Analysis | Transport, property stocks to gain from southern China’s Big Bay Area
The Big Bay Area, which encompasses Guangdong province, Hong Kong and Macau, will have a combined population of 100 million, with a 2016 economic output of US$1.36 trillion, ranking it as one of the world’s largest bay-area economies
The transportation and property sectors are set to become the winners of the Guangdong-Hong Kong-Macau Big Bay Area (粵港澳大海灣), a regional development plan that is most likely to be led by Hong Kong, analysts said.

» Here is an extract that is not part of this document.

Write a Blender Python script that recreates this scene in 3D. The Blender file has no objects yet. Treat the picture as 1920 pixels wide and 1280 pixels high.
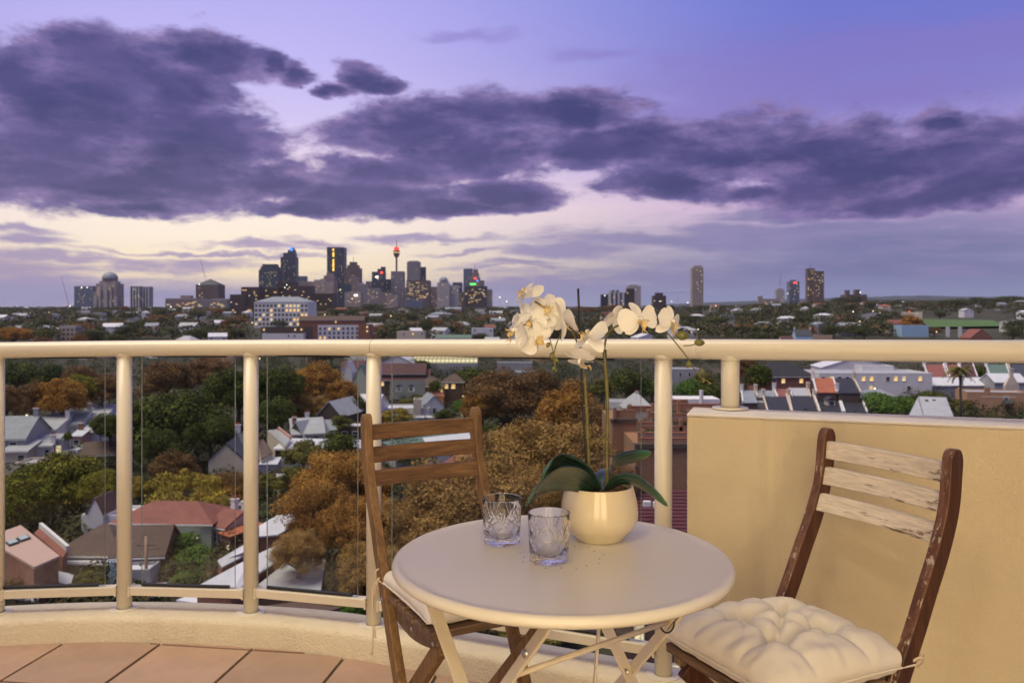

“There are three world-class port cities in the big bay area, namely Hong Kong, Shenzhen and Guangzhou,” China Merchants Securities analyst Zhang Xia said in a research report. “The area is going to be a pivot to the ‘Belt and Road Initiative’ and will probably become the world’s fourth bay area” after Tokyo, San Francisco and New York.
Property and transportation stocks will be the major winners while more investment opportunities in industries such as tourism and financial services will emerge as the big bay area develops into a technology and financial hub in southern China.
Stocks that may benefit include Shenzhen Airport, Guangzhou Baiyun International Airport and Cosco Shipping Specialised Carriers, all listed on the mainland.
Hong Kong-listed China International Marine Containers Group and Shenzhen Expressway were also cited as potential beneficiaries.
Among port operators, the report cited Shenzhen-listed Zhuhai Port, Shenzhen Yan Tian Port Holding and Shenzhen Chiwan Wharf Holdings.
The Hong Kong-Zhuhai-Macau Bridge, which is expected to complete construction by the end of 2017, would reduce the driving time from Hong Kong to Macau or Zhuhai from three hours to a mere 30 minutes, largely enhancing the transportation capacity, Dongguan Securities analyst Huang Xiuyu wrote in a research report.